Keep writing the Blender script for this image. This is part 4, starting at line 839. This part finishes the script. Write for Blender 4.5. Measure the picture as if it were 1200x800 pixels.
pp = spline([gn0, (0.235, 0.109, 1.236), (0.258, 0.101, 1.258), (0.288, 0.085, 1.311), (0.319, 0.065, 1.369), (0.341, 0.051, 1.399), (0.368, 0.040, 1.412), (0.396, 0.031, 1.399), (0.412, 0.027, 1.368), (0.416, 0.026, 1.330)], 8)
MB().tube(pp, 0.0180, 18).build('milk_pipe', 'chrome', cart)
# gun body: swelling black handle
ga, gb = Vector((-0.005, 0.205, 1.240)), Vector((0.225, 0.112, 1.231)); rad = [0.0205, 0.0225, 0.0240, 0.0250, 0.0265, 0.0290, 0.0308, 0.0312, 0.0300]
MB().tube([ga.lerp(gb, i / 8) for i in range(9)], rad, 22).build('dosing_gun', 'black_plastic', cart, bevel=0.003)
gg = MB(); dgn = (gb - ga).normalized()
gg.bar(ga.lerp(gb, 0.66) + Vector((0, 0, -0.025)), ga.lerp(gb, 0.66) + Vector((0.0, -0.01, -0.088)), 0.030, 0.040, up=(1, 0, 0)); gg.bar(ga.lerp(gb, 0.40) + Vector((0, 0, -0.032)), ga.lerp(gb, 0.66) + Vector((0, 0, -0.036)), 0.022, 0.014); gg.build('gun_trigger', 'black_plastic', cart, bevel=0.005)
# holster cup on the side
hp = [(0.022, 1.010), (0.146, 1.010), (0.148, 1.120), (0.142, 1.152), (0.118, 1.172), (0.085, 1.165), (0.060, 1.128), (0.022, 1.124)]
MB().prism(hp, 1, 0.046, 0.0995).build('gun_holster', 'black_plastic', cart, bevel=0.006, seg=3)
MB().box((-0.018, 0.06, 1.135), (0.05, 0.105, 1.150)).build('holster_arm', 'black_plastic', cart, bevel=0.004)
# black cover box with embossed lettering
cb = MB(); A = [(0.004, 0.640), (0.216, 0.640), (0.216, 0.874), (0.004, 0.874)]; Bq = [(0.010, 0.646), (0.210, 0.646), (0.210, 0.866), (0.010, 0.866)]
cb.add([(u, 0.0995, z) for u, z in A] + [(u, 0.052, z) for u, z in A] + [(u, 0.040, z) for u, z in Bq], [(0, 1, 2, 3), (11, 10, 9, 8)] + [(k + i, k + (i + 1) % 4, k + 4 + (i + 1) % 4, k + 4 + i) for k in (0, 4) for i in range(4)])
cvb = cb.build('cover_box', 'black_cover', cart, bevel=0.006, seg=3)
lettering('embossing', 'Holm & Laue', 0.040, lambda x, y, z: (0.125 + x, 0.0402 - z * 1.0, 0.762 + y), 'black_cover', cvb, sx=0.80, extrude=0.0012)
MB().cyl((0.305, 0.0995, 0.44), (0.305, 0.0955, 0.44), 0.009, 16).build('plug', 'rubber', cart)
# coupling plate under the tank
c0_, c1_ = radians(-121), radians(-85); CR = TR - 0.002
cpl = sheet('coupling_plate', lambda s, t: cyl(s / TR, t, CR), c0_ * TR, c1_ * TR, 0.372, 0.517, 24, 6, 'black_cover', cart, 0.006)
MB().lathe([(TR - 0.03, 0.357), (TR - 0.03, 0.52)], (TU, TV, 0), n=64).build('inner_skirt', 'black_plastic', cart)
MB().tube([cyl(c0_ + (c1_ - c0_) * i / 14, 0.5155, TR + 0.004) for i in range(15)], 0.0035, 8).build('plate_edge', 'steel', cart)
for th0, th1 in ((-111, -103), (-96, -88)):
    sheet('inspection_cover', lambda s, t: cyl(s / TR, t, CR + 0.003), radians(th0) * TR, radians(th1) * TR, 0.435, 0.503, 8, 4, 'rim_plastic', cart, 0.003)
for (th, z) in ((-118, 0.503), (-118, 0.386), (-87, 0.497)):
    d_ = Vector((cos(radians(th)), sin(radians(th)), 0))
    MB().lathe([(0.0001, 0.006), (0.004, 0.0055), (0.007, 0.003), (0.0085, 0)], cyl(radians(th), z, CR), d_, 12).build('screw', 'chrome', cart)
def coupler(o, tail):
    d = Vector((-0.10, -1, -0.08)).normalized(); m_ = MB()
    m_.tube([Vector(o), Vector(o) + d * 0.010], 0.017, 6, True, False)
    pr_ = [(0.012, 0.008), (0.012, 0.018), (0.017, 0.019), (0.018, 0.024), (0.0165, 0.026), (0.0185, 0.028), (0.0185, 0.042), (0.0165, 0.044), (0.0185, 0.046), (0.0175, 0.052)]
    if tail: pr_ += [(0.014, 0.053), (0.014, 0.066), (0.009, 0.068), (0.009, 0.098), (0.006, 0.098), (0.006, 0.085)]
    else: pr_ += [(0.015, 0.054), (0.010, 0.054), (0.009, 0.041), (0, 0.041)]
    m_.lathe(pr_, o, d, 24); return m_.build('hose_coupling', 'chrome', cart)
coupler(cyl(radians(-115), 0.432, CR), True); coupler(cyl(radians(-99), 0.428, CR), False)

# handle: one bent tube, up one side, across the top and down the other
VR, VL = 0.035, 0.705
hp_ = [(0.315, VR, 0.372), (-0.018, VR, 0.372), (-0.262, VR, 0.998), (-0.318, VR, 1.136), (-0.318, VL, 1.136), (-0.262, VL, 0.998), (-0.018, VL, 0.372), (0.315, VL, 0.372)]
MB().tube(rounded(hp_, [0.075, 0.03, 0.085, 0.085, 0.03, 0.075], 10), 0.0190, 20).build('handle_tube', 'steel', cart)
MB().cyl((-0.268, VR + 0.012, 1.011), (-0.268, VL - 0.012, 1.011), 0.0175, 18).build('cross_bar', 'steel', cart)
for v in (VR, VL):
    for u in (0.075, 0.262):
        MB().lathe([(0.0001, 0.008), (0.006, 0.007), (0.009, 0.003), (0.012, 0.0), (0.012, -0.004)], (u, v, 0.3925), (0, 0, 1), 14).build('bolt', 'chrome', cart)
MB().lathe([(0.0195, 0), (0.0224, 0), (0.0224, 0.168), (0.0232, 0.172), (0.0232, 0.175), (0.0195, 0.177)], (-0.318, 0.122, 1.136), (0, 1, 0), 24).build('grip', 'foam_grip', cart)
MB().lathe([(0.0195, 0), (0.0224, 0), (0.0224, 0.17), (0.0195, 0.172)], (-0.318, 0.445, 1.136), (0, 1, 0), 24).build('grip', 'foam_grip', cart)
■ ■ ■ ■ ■
Short problem:
Each line of the material should be echoed exactly.

Result of the exercise:
Keep writing the Blender script for this image. This is part 4, starting at line 839. This part finishes the script. Write for Blender 4.5. Measure the picture as if it were 1200x800 pixels.
pp = spline([gn0, (0.235, 0.109, 1.236), (0.258, 0.101, 1.258), (0.288, 0.085, 1.311), (0.319, 0.065, 1.369), (0.341, 0.051, 1.399), (0.368, 0.040, 1.412), (0.396, 0.031, 1.399), (0.412, 0.027, 1.368), (0.416, 0.026, 1.330)], 8)
MB().tube(pp, 0.0180, 18).build('milk_pipe', 'chrome', cart)
# gun body: swelling black handle
ga, gb = Vector((-0.005, 0.205, 1.240)), Vector((0.225, 0.112, 1.231)); rad = [0.0205, 0.0225, 0.0240, 0.0250, 0.0265, 0.0290, 0.0308, 0.0312, 0.0300]
MB().tube([ga.lerp(gb, i / 8) for i in range(9)], rad, 22).build('dosing_gun', 'black_plastic', cart, bevel=0.003)
gg = MB(); dgn = (gb - ga).normalized()
gg.bar(ga.lerp(gb, 0.66) + Vector((0, 0, -0.025)), ga.lerp(gb, 0.66) + Vector((0.0, -0.01, -0.088)), 0.030, 0.040, up=(1, 0, 0)); gg.bar(ga.lerp(gb, 0.40) + Vector((0, 0, -0.032)), ga.lerp(gb, 0.66) + Vector((0, 0, -0.036)), 0.022, 0.014); gg.build('gun_trigger', 'black_plastic', cart, bevel=0.005)
# holster cup on the side
hp = [(0.022, 1.010), (0.146, 1.010), (0.148, 1.120), (0.142, 1.152), (0.118, 1.172), (0.085, 1.165), (0.060, 1.128), (0.022, 1.124)]
MB().prism(hp, 1, 0.046, 0.0995).build('gun_holster', 'black_plastic', cart, bevel=0.006, seg=3)
MB().box((-0.018, 0.06, 1.135), (0.05, 0.105, 1.150)).build('holster_arm', 'black_plastic', cart, bevel=0.004)
# black cover box with embossed lettering
cb = MB(); A = [(0.004, 0.640), (0.216, 0.640), (0.216, 0.874), (0.004, 0.874)]; Bq = [(0.010, 0.646), (0.210, 0.646), (0.210, 0.866), (0.010, 0.866)]
cb.add([(u, 0.0995, z) for u, z in A] + [(u, 0.052, z) for u, z in A] + [(u, 0.040, z) for u, z in Bq], [(0, 1, 2, 3), (11, 10, 9, 8)] + [(k + i, k + (i + 1) % 4, k + 4 + (i + 1) % 4, k + 4 + i) for k in (0, 4) for i in range(4)])
cvb = cb.build('cover_box', 'black_cover', cart, bevel=0.006, seg=3)
lettering('embossing', 'Holm & Laue', 0.040, lambda x, y, z: (0.125 + x, 0.0402 - z * 1.0, 0.762 + y), 'black_cover', cvb, sx=0.80, extrude=0.0012)
MB().cyl((0.305, 0.0995, 0.44), (0.305, 0.0955, 0.44), 0.009, 16).build('plug', 'rubber', cart)
# coupling plate under the tank
c0_, c1_ = radians(-121), radians(-85); CR = TR - 0.002
cpl = sheet('coupling_plate', lambda s, t: cyl(s / TR, t, CR), c0_ * TR, c1_ * TR, 0.372, 0.517, 24, 6, 'black_cover', cart, 0.006)
MB().lathe([(TR - 0.03, 0.357), (TR - 0.03, 0.52)], (TU, TV, 0), n=64).build('inner_skirt', 'black_plastic', cart)
MB().tube([cyl(c0_ + (c1_ - c0_) * i / 14, 0.5155, TR + 0.004) for i in range(15)], 0.0035, 8).build('plate_edge', 'steel', cart)
for th0, th1 in ((-111, -103), (-96, -88)):
    sheet('inspection_cover', lambda s, t: cyl(s / TR, t, CR + 0.003), radians(th0) * TR, radians(th1) * TR, 0.435, 0.503, 8, 4, 'rim_plastic', cart, 0.003)
for (th, z) in ((-118, 0.503), (-118, 0.386), (-87, 0.497)):
    d_ = Vector((cos(radians(th)), sin(radians(th)), 0))
    MB().lathe([(0.0001, 0.006), (0.004, 0.0055), (0.007, 0.003), (0.0085, 0)], cyl(radians(th), z, CR), d_, 12).build('screw', 'chrome', cart)
def coupler(o, tail):
    d = Vector((-0.10, -1, -0.08)).normalized(); m_ = MB()
    m_.tube([Vector(o), Vector(o) + d * 0.010], 0.017, 6, True, False)
    pr_ = [(0.012, 0.008), (0.012, 0.018), (0.017, 0.019), (0.018, 0.024), (0.0165, 0.026), (0.0185, 0.028), (0.0185, 0.042), (0.0165, 0.044), (0.0185, 0.046), (0.0175, 0.052)]
    if tail: pr_ += [(0.014, 0.053), (0.014, 0.066), (0.009, 0.068), (0.009, 0.098), (0.006, 0.098), (0.006, 0.085)]
    else: pr_ += [(0.015, 0.054), (0.010, 0.054), (0.009, 0.041), (0, 0.041)]
    m_.lathe(pr_, o, d, 24); return m_.build('hose_coupling', 'chrome', cart)
coupler(cyl(radians(-115), 0.432, CR), True); coupler(cyl(radians(-99), 0.428, CR), False)

# handle: one bent tube, up one side, across the top and down the other
VR, VL = 0.035, 0.705
hp_ = [(0.315, VR, 0.372), (-0.018, VR, 0.372), (-0.262, VR, 0.998), (-0.318, VR, 1.136), (-0.318, VL, 1.136), (-0.262, VL, 0.998), (-0.018, VL, 0.372), (0.315, VL, 0.372)]
MB().tube(rounded(hp_, [0.075, 0.03, 0.085, 0.085, 0.03, 0.075], 10), 0.0190, 20).build('handle_tube', 'steel', cart)
MB().cyl((-0.268, VR + 0.012, 1.011), (-0.268, VL - 0.012, 1.011), 0.0175, 18).build('cross_bar', 'steel', cart)
for v in (VR, VL):
    for u in (0.075, 0.262):
        MB().lathe([(0.0001, 0.008), (0.006, 0.007), (0.009, 0.003), (0.012, 0.0), (0.012, -0.004)], (u, v, 0.3925), (0, 0, 1), 14).build('bolt', 'chrome', cart)
MB().lathe([(0.0195, 0), (0.0224, 0), (0.0224, 0.168), (0.0232, 0.172), (0.0232, 0.175), (0.0195, 0.177)], (-0.318, 0.122, 1.136), (0, 1, 0), 24).build('grip', 'foam_grip', cart)
MB().lathe([(0.0195, 0), (0.0224, 0), (0.0224, 0.17), (0.0195, 0.172)], (-0.318, 0.445, 1.136), (0, 1, 0), 24).build('grip', 'foam_grip', cart)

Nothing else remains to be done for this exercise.